New paper on comic page layouts

I’m excited to announce that my paper, “Navigating Comics II” on people’s preferences for moving from panel-to-panel in comic page layouts is now published in the latest issue of Applied Cognitive Psychology! This project was undertaken by my student (and co-author), Hannah Campbell, for my course on the Cognition of Comics at UC San Diego.

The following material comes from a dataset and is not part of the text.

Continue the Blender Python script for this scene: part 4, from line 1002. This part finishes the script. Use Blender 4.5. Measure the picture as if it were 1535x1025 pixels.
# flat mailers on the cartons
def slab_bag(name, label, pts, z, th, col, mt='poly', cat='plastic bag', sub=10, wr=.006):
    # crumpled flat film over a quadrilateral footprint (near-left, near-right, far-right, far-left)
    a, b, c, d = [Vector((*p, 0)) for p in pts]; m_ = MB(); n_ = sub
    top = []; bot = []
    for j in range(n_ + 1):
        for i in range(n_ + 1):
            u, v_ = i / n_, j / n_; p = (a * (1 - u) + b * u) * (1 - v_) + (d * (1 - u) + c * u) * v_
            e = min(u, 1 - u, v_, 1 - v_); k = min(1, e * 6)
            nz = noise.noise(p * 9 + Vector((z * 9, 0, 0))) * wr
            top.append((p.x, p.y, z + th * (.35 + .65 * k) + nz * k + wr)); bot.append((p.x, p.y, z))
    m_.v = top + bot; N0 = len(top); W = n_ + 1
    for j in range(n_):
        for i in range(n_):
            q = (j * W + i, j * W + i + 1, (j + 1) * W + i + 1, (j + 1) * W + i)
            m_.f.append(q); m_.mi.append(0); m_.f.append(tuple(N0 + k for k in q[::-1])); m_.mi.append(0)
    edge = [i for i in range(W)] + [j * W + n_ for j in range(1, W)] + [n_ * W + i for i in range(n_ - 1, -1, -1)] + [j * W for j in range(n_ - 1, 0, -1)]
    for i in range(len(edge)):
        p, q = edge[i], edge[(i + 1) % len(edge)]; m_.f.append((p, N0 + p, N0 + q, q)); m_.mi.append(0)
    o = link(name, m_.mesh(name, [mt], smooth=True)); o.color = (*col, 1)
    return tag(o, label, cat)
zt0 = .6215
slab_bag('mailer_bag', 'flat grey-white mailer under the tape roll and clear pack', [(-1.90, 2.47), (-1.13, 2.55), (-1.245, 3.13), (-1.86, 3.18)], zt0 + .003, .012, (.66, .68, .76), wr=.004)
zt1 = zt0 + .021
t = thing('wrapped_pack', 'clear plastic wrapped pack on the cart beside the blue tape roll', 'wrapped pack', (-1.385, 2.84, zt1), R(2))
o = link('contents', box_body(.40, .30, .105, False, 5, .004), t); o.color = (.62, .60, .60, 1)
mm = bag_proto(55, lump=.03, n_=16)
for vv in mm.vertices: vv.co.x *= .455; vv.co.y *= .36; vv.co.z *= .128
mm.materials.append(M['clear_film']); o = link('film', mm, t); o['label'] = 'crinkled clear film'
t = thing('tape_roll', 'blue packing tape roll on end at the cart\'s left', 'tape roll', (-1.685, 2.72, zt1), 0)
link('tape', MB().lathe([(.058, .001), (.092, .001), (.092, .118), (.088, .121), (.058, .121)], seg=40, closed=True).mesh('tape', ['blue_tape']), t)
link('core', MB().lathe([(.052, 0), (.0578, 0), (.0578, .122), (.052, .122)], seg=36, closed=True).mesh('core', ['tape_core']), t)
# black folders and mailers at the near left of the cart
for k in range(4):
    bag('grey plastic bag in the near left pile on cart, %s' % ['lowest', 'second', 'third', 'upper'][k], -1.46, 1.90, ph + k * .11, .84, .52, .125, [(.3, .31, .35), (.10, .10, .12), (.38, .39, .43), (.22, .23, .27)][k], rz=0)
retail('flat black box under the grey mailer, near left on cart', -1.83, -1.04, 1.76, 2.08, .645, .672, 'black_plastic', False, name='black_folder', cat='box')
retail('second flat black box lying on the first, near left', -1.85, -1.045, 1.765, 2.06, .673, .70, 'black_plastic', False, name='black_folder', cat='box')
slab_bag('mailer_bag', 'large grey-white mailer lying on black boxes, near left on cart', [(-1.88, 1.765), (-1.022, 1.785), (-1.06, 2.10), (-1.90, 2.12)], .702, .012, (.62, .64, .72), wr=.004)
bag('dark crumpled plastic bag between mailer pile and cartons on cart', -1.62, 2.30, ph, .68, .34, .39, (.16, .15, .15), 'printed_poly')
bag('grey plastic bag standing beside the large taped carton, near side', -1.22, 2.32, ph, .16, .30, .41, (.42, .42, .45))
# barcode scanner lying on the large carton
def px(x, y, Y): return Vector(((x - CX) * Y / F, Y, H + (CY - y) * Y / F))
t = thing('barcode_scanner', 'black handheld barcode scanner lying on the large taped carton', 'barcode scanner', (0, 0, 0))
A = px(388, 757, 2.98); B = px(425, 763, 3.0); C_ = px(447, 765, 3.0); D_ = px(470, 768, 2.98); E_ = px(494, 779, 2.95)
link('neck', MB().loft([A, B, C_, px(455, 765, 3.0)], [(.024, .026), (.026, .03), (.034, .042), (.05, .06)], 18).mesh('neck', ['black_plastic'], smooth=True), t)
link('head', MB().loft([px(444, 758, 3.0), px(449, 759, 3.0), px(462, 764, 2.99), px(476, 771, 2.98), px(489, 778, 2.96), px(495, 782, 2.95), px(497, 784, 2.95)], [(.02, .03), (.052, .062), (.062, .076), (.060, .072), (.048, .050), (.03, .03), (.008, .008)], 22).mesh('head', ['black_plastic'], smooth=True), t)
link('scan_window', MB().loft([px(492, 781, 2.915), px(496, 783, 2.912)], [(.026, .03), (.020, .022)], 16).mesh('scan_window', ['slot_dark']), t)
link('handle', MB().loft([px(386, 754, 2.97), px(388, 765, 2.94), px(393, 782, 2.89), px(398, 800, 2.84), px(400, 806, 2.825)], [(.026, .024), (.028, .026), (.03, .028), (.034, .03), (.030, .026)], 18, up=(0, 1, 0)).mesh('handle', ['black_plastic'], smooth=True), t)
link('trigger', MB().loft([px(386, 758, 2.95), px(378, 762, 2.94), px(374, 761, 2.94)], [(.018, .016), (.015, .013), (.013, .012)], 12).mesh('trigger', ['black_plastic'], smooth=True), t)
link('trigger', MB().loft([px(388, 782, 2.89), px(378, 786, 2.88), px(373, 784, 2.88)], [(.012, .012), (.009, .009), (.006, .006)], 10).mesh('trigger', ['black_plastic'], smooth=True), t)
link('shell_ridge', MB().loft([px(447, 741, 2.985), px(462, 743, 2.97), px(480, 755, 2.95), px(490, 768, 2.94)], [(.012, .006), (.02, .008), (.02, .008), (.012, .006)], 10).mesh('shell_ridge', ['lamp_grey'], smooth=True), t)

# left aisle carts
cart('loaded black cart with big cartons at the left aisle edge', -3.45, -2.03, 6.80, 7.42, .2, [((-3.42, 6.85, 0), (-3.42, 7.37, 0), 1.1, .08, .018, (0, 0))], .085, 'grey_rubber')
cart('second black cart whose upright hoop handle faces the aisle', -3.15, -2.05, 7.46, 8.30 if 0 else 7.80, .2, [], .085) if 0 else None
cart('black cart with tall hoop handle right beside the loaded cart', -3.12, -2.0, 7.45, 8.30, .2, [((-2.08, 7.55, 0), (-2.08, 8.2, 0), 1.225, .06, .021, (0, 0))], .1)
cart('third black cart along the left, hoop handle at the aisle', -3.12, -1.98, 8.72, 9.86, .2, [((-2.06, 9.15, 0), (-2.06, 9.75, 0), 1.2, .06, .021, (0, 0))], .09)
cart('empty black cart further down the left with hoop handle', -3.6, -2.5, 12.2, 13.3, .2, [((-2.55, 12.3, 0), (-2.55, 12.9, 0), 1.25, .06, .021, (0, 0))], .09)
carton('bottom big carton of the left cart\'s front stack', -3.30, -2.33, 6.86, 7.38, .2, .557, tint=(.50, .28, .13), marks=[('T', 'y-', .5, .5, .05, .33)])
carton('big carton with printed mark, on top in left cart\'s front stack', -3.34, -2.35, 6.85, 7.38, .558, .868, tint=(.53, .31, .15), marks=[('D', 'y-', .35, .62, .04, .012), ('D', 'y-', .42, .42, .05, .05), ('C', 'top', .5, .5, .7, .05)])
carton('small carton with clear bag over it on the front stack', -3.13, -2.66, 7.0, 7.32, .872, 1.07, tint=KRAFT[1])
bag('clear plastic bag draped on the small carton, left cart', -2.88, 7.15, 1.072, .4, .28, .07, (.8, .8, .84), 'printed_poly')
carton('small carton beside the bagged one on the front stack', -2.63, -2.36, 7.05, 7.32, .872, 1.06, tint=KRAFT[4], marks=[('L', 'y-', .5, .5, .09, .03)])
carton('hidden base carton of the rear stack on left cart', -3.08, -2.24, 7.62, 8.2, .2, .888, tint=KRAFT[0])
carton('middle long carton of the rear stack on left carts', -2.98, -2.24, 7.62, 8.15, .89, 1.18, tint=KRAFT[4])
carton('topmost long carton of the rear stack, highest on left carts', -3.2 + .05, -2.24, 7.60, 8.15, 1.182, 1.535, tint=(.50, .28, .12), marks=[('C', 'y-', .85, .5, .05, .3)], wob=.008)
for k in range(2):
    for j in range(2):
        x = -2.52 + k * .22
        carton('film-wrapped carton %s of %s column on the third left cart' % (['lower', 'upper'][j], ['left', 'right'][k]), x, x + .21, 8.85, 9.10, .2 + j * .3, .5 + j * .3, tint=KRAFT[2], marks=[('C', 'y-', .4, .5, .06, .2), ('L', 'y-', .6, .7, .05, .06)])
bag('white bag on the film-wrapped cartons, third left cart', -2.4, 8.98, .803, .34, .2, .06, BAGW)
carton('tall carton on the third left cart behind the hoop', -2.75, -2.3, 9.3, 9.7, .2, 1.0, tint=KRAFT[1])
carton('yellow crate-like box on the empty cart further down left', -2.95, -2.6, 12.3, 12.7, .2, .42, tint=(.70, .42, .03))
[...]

This project is a follow up to my previous study looking at participants’ preferences for how to navigate through comic page layouts, also discussed in my book on the visual language of comics. While we tested several different features of page layouts, here’s a graphic version of our most interesting finding:

You can find the paper at my Downloadable Papers page, or directly here (pdf).

Abstract:

Although readers typically believe that comic page layouts should be read following the left to right and down ‘Z-path’ inherited from written language, several spatial arrangements can push readers to deviate from this order. These manipulations include separating panels from each other, overlapping one panel onto another, and using a long vertical panel to the right of a vertical column to ‘block’ a horizontal row. We asked participants to order empty panels in comic page layouts that manipulated these factors. All manipulations caused participants to deviate from the conventional Z-path, and this departure was modulated by incremental changes to spatial arrangements: The more layouts deviated from a grid, the less likely participants were to use the Z-path. Overall, these results reinforce that various constraints push comic readers to engage with panels in predictable ways, even when deviating from the traditional Z-path of written language.

Reference:

Cohn, Neil and Hannah Campbell. 2015. Navigating comics II: Constraints on the reading order of page layouts. Applied Cognitive Psychology. 29: 193-199

Comments

  • Interesting. An artist sent me a page with what I perceived was a confusing use of blockage: it was a rather long vertical panel over a small panel, both next to an even longer vertical one. Something like this:
    ___ ___
    | | | |
    | | | |
    | | | |
    | | | |
    |___| | |
    | | | |
    |___| |___|

    I wonder if it was just a semantic issue, since the first panel contained a man standing in full body, and perhaps there was no need to go on reading further down the panel. Or perhaps it's due to the panel layout itself?